In Philadelphia, McAneny said the improvement is due to the city sticking to a decades-old plan to slowly improve the funding of a pension plan that was once barely funded.

Taking Philadelphia out of the picture leaves about $2 billion in unfunded liabilities spread across the remaining 1,400 municipal pension plans, with Pittsburgh accounting for around $380 million of that total.

For some context, the two state level public pension systems are facing a roughly $40 billion unfunded liability.

Pittsburgh moved from “severely distressed” to “moderately distressed,” thanks to some changes made at the city level that put more money into the system after a decade of underfunding.

Pittsburgh made a $45 million lump sum payment into the pension fund earlier this year and has tied future revenue from its parking tax to help pay down its liabilities, said Cathy Qureshi, the city’s assistant director of finance.

Even with the changes, Pittsburgh’s pension plan is funded at 62 percent, according to the PERC report.

On the whole, 35 fewer municipalities are listed as “distressed” in the new report when compared to 2010. Any plan that has less than 90 percent of the assets needed to pay its accrued liability is listed as distressed, while funds with funding ratios below 70 percent and below 50 percent are labeled as “moderately distressed” and “severely distressed,” respectively.

Scranton is the big loser in the new report. The city’s pension liabilities have grown by about $50 million since the July 2010 PERC report, while assets to pay those costs have declined by about $5 million.

The city of Johnstown is one of 26 municipalities in Pennsylvania with a pension funding ratio of less than 50 percent.

As a result, the city pension plans’ funding ratio has dropped from 47 percent — already in “severely distressed” status two years ago — to 34 percent this year.

Calls to the city business managers were not returned Friday.

For some cities that were already in trouble — Scranton leads the way, but Johnstown and Hazleton are newcomers to the “severely distressed” listing — things are getting worse.

In Johnstown, which dropped from 52 percent funding in 2010 to 47 percent this year, city financial manager Carlos Gunby said annual contributions were being made in compliance with the law, but legacy costs were pulling the overall funding level downward.

“The amount going in isn’t necessarily enough to cover the amount going out each year,” Gunby said.

Hazleton’s funding ratio has tumbled from 52 percent to 49 percent over the past two years.

State law prohibits cities like Scranton, Hazleton and Johnstown from changing their pension plans to defined contribution plans — similar to 401(k) plans that are common in the private sector — which could save money in the long term.
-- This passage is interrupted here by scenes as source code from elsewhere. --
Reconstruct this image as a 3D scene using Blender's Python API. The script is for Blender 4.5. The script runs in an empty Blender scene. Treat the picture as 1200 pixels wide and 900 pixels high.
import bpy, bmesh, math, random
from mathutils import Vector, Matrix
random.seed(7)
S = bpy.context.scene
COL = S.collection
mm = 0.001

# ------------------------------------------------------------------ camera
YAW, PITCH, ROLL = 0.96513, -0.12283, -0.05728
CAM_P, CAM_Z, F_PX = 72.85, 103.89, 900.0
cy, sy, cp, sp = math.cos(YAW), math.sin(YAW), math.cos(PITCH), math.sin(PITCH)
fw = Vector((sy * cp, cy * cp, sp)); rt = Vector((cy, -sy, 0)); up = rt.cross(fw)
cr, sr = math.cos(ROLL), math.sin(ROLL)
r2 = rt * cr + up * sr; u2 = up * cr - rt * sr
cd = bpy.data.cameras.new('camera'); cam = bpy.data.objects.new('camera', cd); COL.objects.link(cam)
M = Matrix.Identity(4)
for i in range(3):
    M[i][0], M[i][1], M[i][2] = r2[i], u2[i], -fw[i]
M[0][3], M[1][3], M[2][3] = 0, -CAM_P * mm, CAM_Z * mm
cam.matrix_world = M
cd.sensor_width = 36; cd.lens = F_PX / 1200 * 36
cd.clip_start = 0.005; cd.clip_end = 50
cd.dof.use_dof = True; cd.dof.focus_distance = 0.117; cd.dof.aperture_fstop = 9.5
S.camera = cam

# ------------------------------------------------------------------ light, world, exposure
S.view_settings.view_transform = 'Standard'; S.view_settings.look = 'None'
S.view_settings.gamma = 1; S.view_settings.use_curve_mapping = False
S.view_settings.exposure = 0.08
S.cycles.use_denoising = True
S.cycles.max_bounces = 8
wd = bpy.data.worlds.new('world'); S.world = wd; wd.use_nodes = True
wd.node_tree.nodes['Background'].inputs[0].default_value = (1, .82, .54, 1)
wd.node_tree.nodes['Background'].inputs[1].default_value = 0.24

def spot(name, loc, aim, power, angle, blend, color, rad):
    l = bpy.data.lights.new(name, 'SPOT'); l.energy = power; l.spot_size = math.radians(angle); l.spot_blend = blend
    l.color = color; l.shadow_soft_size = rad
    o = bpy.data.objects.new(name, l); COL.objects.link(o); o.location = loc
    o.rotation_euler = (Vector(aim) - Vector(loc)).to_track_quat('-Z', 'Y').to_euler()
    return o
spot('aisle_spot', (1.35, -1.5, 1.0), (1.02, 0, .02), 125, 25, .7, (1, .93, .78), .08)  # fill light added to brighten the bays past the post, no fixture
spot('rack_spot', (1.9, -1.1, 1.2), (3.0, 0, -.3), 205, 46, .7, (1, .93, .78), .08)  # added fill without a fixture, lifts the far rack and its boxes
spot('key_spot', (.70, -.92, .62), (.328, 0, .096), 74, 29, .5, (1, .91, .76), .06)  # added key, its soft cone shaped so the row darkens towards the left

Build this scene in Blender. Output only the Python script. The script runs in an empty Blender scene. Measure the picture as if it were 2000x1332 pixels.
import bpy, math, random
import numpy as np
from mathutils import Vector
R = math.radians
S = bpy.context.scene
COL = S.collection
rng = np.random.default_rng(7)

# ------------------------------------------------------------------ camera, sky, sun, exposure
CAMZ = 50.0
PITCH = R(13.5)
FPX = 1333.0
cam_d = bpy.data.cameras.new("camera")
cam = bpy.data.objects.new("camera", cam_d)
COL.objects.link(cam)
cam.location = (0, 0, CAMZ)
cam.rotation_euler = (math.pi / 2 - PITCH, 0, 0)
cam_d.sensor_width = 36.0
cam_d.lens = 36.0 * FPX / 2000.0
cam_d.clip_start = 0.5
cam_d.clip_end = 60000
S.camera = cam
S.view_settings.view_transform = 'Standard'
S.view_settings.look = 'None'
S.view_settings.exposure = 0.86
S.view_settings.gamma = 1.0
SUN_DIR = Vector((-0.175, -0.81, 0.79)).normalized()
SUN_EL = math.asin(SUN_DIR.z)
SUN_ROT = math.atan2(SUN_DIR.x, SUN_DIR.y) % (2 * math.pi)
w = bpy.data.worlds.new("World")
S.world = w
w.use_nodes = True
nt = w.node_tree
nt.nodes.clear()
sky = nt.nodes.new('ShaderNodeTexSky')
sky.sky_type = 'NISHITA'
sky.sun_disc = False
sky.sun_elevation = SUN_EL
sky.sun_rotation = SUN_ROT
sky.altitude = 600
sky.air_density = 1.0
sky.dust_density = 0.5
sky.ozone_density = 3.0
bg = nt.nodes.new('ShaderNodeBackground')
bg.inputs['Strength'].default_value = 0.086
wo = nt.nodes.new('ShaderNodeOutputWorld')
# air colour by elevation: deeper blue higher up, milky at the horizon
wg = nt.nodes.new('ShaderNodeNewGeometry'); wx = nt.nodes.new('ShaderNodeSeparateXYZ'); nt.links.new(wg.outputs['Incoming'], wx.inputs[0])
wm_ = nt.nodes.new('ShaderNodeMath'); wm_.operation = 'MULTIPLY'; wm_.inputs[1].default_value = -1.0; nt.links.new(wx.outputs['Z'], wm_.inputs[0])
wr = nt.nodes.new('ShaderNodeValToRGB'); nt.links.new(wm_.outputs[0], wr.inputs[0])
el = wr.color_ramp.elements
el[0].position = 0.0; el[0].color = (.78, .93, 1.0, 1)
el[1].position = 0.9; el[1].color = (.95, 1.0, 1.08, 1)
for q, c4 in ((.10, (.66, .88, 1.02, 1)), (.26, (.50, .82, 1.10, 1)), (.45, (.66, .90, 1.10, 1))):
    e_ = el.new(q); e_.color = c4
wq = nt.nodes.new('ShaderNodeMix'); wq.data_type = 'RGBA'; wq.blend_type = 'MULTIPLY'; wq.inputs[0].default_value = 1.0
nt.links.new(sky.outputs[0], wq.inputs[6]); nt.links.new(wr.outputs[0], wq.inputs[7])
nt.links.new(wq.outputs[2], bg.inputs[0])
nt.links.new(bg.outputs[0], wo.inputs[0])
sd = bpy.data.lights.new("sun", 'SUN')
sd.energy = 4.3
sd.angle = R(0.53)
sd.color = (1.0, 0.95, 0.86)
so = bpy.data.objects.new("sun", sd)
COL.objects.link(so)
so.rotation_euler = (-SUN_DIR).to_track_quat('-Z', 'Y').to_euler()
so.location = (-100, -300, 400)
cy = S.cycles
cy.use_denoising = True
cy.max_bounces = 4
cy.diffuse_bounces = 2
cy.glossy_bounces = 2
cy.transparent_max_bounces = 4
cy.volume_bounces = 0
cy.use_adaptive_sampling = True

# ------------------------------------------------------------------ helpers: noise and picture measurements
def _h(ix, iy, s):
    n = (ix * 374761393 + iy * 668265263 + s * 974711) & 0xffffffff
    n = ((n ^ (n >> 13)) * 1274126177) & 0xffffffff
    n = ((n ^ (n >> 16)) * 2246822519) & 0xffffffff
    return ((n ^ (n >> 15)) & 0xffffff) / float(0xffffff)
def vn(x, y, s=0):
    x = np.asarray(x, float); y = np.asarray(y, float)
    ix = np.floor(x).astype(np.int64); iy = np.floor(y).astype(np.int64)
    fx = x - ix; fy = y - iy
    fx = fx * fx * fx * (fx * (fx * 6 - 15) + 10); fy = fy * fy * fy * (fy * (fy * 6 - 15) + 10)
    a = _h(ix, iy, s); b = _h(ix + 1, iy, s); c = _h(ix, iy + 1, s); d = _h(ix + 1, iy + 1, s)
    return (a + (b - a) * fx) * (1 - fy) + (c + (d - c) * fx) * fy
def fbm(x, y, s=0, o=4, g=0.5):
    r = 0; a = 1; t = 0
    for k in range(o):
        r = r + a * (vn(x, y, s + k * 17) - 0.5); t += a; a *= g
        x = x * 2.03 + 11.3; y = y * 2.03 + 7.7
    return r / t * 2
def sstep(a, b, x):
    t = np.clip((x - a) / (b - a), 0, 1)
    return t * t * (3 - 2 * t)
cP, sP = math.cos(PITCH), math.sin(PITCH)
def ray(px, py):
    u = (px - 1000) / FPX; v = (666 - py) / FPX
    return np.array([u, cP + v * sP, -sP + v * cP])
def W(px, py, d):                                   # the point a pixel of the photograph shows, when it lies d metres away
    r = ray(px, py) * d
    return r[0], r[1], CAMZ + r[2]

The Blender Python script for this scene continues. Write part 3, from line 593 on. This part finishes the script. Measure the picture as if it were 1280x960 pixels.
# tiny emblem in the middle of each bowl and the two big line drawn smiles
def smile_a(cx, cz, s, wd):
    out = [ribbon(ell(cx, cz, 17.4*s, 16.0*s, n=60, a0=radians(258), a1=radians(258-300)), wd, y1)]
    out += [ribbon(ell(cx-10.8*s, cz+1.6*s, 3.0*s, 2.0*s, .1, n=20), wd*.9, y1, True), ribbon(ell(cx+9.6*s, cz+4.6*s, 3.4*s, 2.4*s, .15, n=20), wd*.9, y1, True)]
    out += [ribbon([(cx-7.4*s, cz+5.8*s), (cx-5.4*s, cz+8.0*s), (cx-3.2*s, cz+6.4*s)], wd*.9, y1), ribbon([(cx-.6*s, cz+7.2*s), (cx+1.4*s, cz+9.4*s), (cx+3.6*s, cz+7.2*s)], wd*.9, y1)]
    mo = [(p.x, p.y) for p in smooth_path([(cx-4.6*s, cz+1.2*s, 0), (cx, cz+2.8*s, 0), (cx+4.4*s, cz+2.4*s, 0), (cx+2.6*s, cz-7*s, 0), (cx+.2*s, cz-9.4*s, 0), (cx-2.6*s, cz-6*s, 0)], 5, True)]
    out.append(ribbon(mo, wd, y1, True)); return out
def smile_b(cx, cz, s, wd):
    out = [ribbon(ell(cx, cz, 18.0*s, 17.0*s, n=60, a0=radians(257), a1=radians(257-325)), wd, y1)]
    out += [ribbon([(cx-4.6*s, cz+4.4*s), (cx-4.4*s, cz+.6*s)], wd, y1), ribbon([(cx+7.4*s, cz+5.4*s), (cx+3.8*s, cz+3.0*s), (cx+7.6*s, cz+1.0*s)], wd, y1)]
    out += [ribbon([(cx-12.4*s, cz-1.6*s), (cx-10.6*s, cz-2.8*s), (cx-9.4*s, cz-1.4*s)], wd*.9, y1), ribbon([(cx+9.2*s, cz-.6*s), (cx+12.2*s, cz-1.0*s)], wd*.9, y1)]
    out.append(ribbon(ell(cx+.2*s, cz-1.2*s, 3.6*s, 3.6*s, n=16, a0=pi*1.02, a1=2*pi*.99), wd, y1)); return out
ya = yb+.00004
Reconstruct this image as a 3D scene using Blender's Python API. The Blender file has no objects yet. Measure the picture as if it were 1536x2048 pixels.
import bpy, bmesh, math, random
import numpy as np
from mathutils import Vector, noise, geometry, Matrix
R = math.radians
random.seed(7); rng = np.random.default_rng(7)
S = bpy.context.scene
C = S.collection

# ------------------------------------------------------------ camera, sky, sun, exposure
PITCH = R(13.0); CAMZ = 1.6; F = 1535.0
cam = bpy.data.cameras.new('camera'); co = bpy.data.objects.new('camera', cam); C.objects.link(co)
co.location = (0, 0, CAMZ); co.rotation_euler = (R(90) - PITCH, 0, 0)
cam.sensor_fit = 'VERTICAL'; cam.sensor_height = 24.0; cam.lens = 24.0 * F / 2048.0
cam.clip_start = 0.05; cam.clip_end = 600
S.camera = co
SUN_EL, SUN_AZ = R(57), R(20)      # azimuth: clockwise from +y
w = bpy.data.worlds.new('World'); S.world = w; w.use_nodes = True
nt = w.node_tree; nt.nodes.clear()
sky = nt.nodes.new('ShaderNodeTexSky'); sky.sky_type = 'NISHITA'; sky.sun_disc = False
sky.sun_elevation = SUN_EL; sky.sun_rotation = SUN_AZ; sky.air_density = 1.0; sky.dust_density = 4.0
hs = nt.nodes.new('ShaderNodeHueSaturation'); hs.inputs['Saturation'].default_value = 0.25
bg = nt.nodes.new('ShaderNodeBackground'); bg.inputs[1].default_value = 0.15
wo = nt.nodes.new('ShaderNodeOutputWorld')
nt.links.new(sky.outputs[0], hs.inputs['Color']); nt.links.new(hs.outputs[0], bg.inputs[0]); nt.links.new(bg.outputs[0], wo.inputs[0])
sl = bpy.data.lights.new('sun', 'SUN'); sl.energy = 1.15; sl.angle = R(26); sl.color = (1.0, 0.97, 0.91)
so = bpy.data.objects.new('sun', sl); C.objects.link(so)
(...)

McAneny said many places could benefit from such a change, but reforms must be enacted at a state level.

Some municipalities have managed to start digging out from their problems.

In Montgomery County, the Borough of East Greenville was among the “severely distressed” municipalities two years ago, with less than 40 percent of its liabilities covered by assets.

In the new report, the borough has improved to 68 percent funded and moved into the “moderately distressed” category.

“We took a hard look at it a couple of years ago and we had to do something, because it wasn’t looking good,” said East Greenville Mayor Ryan Sloyer.

The borough sought assistance from the Pennsylvania Municipal Pension Commission and has been making larger contributions to the plan during the past two years, he said.

Like many other municipalities with underfunded pension plans, East Greenville had a relatively easy time climbing out of its pension hole because it has only a few employees on its rolls.

Most of the plans funded at less than 50 percent are relatively small municipal plans with only a few employees enrolled and less than $100,000 in liabilities. Some of them are new plans that have been established only within the past few years.

Experts agree that the smaller plans can more easily fall into distressed status, but can also more quickly pull themselves out.

But on a larger scale, the answer is the same.

Higher contributions to the pension system have helped Pittsburgh start on the long road to recovery, after the city’s pension system bottomed out at 34 percent funded in 2010.

Even though it is in recovery, Pittsburgh has a lot to teach other cities about how easy it is to get buried in pension costs.

For about a decade, the city was using a 10 percent discount rate, which is the assumed annual rate of return for pension investments. During that time, it never realized those high levels of expected returns and lost 40 percent of the value in its pension fund within a decade, McAneny said.

“It was obvious why. (The city wasn’t) putting in as much as (it) needed to,” he said.

Even in a time when most municipalities were assuming unrealistically high rates of return — usually around 8 percent — Pittsburgh stood out.  Now, most municipalities and the state’s two major pension plans are assuming lower rates of between 6 percent and 7.5 percent.